__Your objective__
From the first line of the data down to and including the line with "# A white saloon", copy everything exactly, leaving out pictures.

---

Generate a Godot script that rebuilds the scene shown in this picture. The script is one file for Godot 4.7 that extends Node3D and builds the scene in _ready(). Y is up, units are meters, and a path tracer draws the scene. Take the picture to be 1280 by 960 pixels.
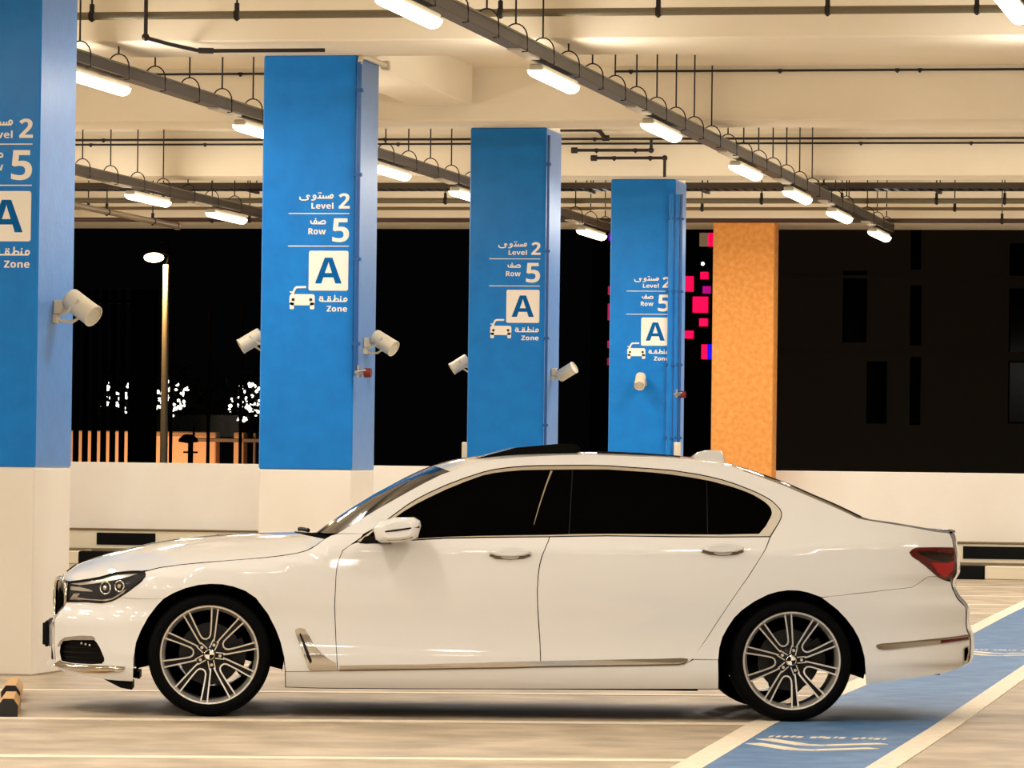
extends Node3D
# A white saloon parked side-on in a lamp-lit car park at night. Metres, y up. The building's depth runs along -z.

class MB:
	var v := PackedVector3Array()
	var n := PackedVector3Array()
	func tri(a: Vector3, b: Vector3, c: Vector3, na: Vector3, nb: Vector3, nc: Vector3) -> void:
		if (b - a).cross(c - a).dot(na + nb + nc) > 0.0:
			v.append_array([a, c, b]); n.append_array([na, nc, nb])
		else:
			v.append_array([a, b, c]); n.append_array([na, nb, nc])
	func quad(a: Vector3, b: Vector3, c: Vector3, d: Vector3, nn: Vector3) -> void:
		tri(a, b, c, nn, nn, nn); tri(a, c, d, nn, nn, nn)
	func quad4(a: Vector3, b: Vector3, c: Vector3, d: Vector3, na: Vector3, nb: Vector3, nc: Vector3, nd: Vector3) -> void:
		tri(a, b, c, na, nb, nc); tri(a, c, d, na, nc, nd)
	func box(c: Vector3, s: Vector3, bev := 0.0, t := Basis.IDENTITY) -> void:
		var h := s * 0.5
		var b: float = min(bev, min(h.x, min(h.y, h.z)) * 0.9)
		for ax in 3:
			var u := (ax + 1) % 3
			var w := (ax + 2) % 3
			for sg in [-1.0, 1.0]:
				var p: Array = []
				for q in [[-1, -1], [1, -1], [1, 1], [-1, 1]]:
					var k := Vector3.ZERO
					k[ax] = sg * h[ax]; k[u] = q[0] * (h[u] - b); k[w] = q[1] * (h[w] - b)
					p.append(c + t * k)
				var nn := Vector3.ZERO
				nn[ax] = sg
				quad(p[0], p[1], p[2], p[3], t * nn)
				if b > 0.0:
					for s2 in [-1.0, 1.0]:
						var e: Array = []
						for q2 in [[0, -1], [0, 1], [1, 1], [1, -1]]:
							var k2 := Vector3.ZERO
							k2[ax] = sg * (h[ax] if q2[0] == 0 else h[ax] - b)
							k2[u] = s2 * (h[u] - b if q2[0] == 0 else h[u])
							k2[w] = q2[1] * (h[w] - b)
							e.append(c + t * k2)
						var ne := Vector3.ZERO
						ne[ax] = sg; ne[u] = s2
						quad(e[0], e[1], e[2], e[3], (t * ne).normalized())
		if b > 0.0:
			for x in [-1.0, 1.0]:
				for y in [-1.0, 1.0]:
					for z in [-1.0, 1.0]:
						var s3 := Vector3(x, y, z)
						var a1 := c + t * (s3 * Vector3(h.x, h.y - b, h.z - b))
						var a2 := c + t * (s3 * Vector3(h.x - b, h.y, h.z - b))
						var a3 := c + t * (s3 * Vector3(h.x - b, h.y - b, h.z))
						var n3 := (t * s3).normalized()
						tri(a1, a2, a3, n3, n3, n3)
	func tube(a: Vector3, b: Vector3, r: float, r2 := -1.0, k := 12, caps := true) -> void:
		if r2 < 0.0: r2 = r
		var d := (b - a).normalized()
		var u := d.cross(Vector3.UP if abs(d.y) < 0.9 else Vector3.RIGHT).normalized()
		var w := d.cross(u)
		for i in k:
			var t0 := TAU * i / k
			var t1 := TAU * (i + 1) / k
			var d0 := u * cos(t0) + w * sin(t0)
			var d1 := u * cos(t1) + w * sin(t1)
			quad4(a + d0 * r, a + d1 * r, b + d1 * r2, b + d0 * r2, d0, d1, d1, d0)
			if caps:
				tri(a, a + d0 * r, a + d1 * r, -d, -d, -d)
				tri(b, b + d0 * r2, b + d1 * r2, d, d, d)
	func sweep(p: PackedVector3Array, r: float, k := 8, closed := false) -> void:
		var m := p.size()
		var rings: Array = []
		for i in m:
			var a: Vector3 = p[(i - 1 + m) % m] if closed or i > 0 else p[i]
			var b: Vector3 = p[(i + 1) % m] if closed or i < m - 1 else p[i]
			var d := (b - a).normalized()
			var u := d.cross(Vector3.UP if abs(d.y) < 0.95 else Vector3.RIGHT).normalized()
			var w := d.cross(u)
			var ring: Array = []
			for j in k:
				var t := TAU * j / k
				ring.append(u * cos(t) + w * sin(t))
			rings.append(ring)
		for i in (m if closed else m - 1):
			var i2 := (i + 1) % m
			for j in k:
				var j2 := (j + 1) % k
				quad4(p[i] + rings[i][j] * r, p[i] + rings[i][j2] * r, p[i2] + rings[i2][j2] * r, p[i2] + rings[i2][j] * r, rings[i][j], rings[i][j2], rings[i2][j2], rings[i2][j])
	func lathe(prof: PackedVector2Array, k: int, o := Vector3.ZERO, ax := Vector3.BACK, up := Vector3.UP) -> void:
		# prof: x = radius, y = distance along ax
		var u := up.cross(ax).normalized()
		for s in prof.size() - 1:
			var p0 := prof[s]
			var p1 := prof[s + 1]
			var e := (p1 - p0).normalized()
			var nn := Vector2(e.y, -e.x)
			for i in k:
				var t0 := TAU * i / k
				var t1 := TAU * (i + 1) / k
				var d0 := u * cos(t0) + up * sin(t0)
				var d1 := u * cos(t1) + up * sin(t1)
				var n0 := d0 * nn.x + ax * nn.y
				var n1 := d1 * nn.x + ax * nn.y
				quad4(o + d0 * p0.x + ax * p0.y, o + d1 * p0.x + ax * p0.y, o + d1 * p1.x + ax * p1.y, o + d0 * p1.x + ax * p1.y, n0, n1, n1, n0)
	func grid(g: Array, out: Vector3, two := false) -> void:
		var a := g.size()
		var b: int = g[0].size()
		var nr: Array = []
		var sum := Vector3.ZERO
		for i in a:
			var row := PackedVector3Array()
			for j in b:
				var du: Vector3 = g[min(i + 1, a - 1)][j] - g[max(i - 1, 0)][j]
				var dv: Vector3 = g[i][min(j + 1, b - 1)] - g[i][max(j - 1, 0)]
				var q := du.cross(dv).normalized()
				row.append(q); sum += q
			nr.append(row)
		var sg := 1.0 if sum.dot(out) >= 0.0 else -1.0
		for i in a - 1:
			for j in b - 1:
				quad4(g[i][j], g[i + 1][j], g[i + 1][j + 1], g[i][j + 1], nr[i][j] * sg, nr[i + 1][j] * sg, nr[i + 1][j + 1] * sg, nr[i][j + 1] * sg)
	func prism(poly: PackedVector2Array, z0: float, z1: float, t := Transform3D.IDENTITY) -> void:
		var ix := Geometry2D.triangulate_polygon(poly)
		for i in range(0, ix.size(), 3):
			for zz in [z0, z1]:
				var nn := t.basis * Vector3(0, 0, 1.0 if zz == z1 else -1.0)
				var q: Array = []
				for k in 3: q.append(t * Vector3(poly[ix[i + k]].x, poly[ix[i + k]].y, zz))
				tri(q[0], q[1], q[2], nn, nn, nn)
		var cw := Geometry2D.is_polygon_clockwise(poly)
		for i in poly.size():
			var a := poly[i]
			var b := poly[(i + 1) % poly.size()]
			var e := (b - a).normalized()
			var nn := t.basis * (Vector3(e.y, -e.x, 0) * (-1.0 if cw else 1.0))
			quad(t * Vector3(a.x, a.y, z0), t * Vector3(b.x, b.y, z0), t * Vector3(b.x, b.y, z1), t * Vector3(a.x, a.y, z1), nn)
	func ball(c: Vector3, r: Vector3, a := 8, b := 12) -> void:
		for i in a:
			for j in b:
				var q: Array = []
				for k in [[i, j], [i + 1, j], [i + 1, j + 1], [i, j + 1]]:
					var p: float = PI * k[0] / a
					var t: float = TAU * k[1] / b
					q.append(Vector3(sin(p) * cos(t), cos(p), sin(p) * sin(t)))
				quad4(c + q[0] * r, c + q[1] * r, c + q[2] * r, c + q[3] * r, q[0], q[1], q[2], q[3])
	func mesh() -> ArrayMesh:
		var m := ArrayMesh.new()
		var a := []
		a.resize(Mesh.ARRAY_MAX)
		a[Mesh.ARRAY_VERTEX] = v; a[Mesh.ARRAY_NORMAL] = n
		if v.size() > 0: m.add_surface_from_arrays(Mesh.PRIMITIVE_TRIANGLES, a)
		return m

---

__Output of the exercise__
Generate a Godot script that rebuilds the scene shown in this picture. The script is one file for Godot 4.7 that extends Node3D and builds the scene in _ready(). Y is up, units are meters, and a path tracer draws the scene. Take the picture to be 1280 by 960 pixels.
extends Node3D
# A white saloon parked side-on in a lamp-lit car park at night. Metres, y up. The building's depth runs along -z.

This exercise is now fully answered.